— BEGIN Material for this task —
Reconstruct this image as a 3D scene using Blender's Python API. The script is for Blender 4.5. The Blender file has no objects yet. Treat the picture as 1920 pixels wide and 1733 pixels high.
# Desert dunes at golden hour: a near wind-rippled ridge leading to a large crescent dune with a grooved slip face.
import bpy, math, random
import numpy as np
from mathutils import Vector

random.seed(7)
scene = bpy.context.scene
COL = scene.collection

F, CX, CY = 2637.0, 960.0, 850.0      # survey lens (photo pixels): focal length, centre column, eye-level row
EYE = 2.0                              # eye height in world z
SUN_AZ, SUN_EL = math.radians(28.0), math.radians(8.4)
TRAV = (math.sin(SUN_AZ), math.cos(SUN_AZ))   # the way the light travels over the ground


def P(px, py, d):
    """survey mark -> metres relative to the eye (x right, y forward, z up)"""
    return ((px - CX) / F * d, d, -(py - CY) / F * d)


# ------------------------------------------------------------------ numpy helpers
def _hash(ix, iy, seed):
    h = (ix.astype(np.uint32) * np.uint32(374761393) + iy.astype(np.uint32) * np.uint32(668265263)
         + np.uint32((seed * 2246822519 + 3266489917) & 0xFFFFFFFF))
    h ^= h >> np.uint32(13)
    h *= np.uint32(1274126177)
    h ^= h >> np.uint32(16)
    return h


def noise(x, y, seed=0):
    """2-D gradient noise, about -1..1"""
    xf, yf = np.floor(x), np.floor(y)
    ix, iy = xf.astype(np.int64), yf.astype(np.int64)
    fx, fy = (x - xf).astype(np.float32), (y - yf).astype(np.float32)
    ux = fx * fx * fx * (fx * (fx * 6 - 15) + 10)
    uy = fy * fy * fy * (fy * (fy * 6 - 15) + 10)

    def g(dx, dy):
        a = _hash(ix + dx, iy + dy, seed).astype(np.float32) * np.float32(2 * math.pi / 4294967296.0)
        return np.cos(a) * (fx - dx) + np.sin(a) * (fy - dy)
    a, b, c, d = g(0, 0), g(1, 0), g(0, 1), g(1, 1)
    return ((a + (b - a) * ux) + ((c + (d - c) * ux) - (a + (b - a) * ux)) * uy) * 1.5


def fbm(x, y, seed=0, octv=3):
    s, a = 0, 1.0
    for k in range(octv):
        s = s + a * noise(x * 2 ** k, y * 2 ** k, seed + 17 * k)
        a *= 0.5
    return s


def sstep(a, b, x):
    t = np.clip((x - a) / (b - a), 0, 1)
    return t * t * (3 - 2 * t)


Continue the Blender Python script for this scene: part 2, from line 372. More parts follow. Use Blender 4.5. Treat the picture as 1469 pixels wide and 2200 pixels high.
— END Material for this task —
Written exercise:
Please copy out each record, character for character.

Output below:
Reconstruct this image as a 3D scene using Blender's Python API. The script is for Blender 4.5. The Blender file has no objects yet. Treat the picture as 1920 pixels wide and 1733 pixels high.
# Desert dunes at golden hour: a near wind-rippled ridge leading to a large crescent dune with a grooved slip face.
import bpy, math, random
import numpy as np
from mathutils import Vector

random.seed(7)
scene = bpy.context.scene
COL = scene.collection

F, CX, CY = 2637.0, 960.0, 850.0      # survey lens (photo pixels): focal length, centre column, eye-level row
EYE = 2.0                              # eye height in world z
SUN_AZ, SUN_EL = math.radians(28.0), math.radians(8.4)
TRAV = (math.sin(SUN_AZ), math.cos(SUN_AZ))   # the way the light travels over the ground


def P(px, py, d):
    """survey mark -> metres relative to the eye (x right, y forward, z up)"""
    return ((px - CX) / F * d, d, -(py - CY) / F * d)


# ------------------------------------------------------------------ numpy helpers
def _hash(ix, iy, seed):
    h = (ix.astype(np.uint32) * np.uint32(374761393) + iy.astype(np.uint32) * np.uint32(668265263)
         + np.uint32((seed * 2246822519 + 3266489917) & 0xFFFFFFFF))
    h ^= h >> np.uint32(13)
    h *= np.uint32(1274126177)
    h ^= h >> np.uint32(16)
    return h


def noise(x, y, seed=0):
    """2-D gradient noise, about -1..1"""
    xf, yf = np.floor(x), np.floor(y)
    ix, iy = xf.astype(np.int64), yf.astype(np.int64)
    fx, fy = (x - xf).astype(np.float32), (y - yf).astype(np.float32)
    ux = fx * fx * fx * (fx * (fx * 6 - 15) + 10)
    uy = fy * fy * fy * (fy * (fy * 6 - 15) + 10)

    def g(dx, dy):
        a = _hash(ix + dx, iy + dy, seed).astype(np.float32) * np.float32(2 * math.pi / 4294967296.0)
        return np.cos(a) * (fx - dx) + np.sin(a) * (fy - dy)
    a, b, c, d = g(0, 0), g(1, 0), g(0, 1), g(1, 1)
    return ((a + (b - a) * ux) + ((c + (d - c) * ux) - (a + (b - a) * ux)) * uy) * 1.5


def fbm(x, y, seed=0, octv=3):
    s, a = 0, 1.0
    for k in range(octv):
        s = s + a * noise(x * 2 ** k, y * 2 ** k, seed + 17 * k)
        a *= 0.5
    return s


def sstep(a, b, x):
    t = np.clip((x - a) / (b - a), 0, 1)
    return t * t * (3 - 2 * t)


Continue the Blender Python script for this scene: part 2, from line 372. More parts follow. Use Blender 4.5. Treat the picture as 1469 pixels wide and 2200 pixels high.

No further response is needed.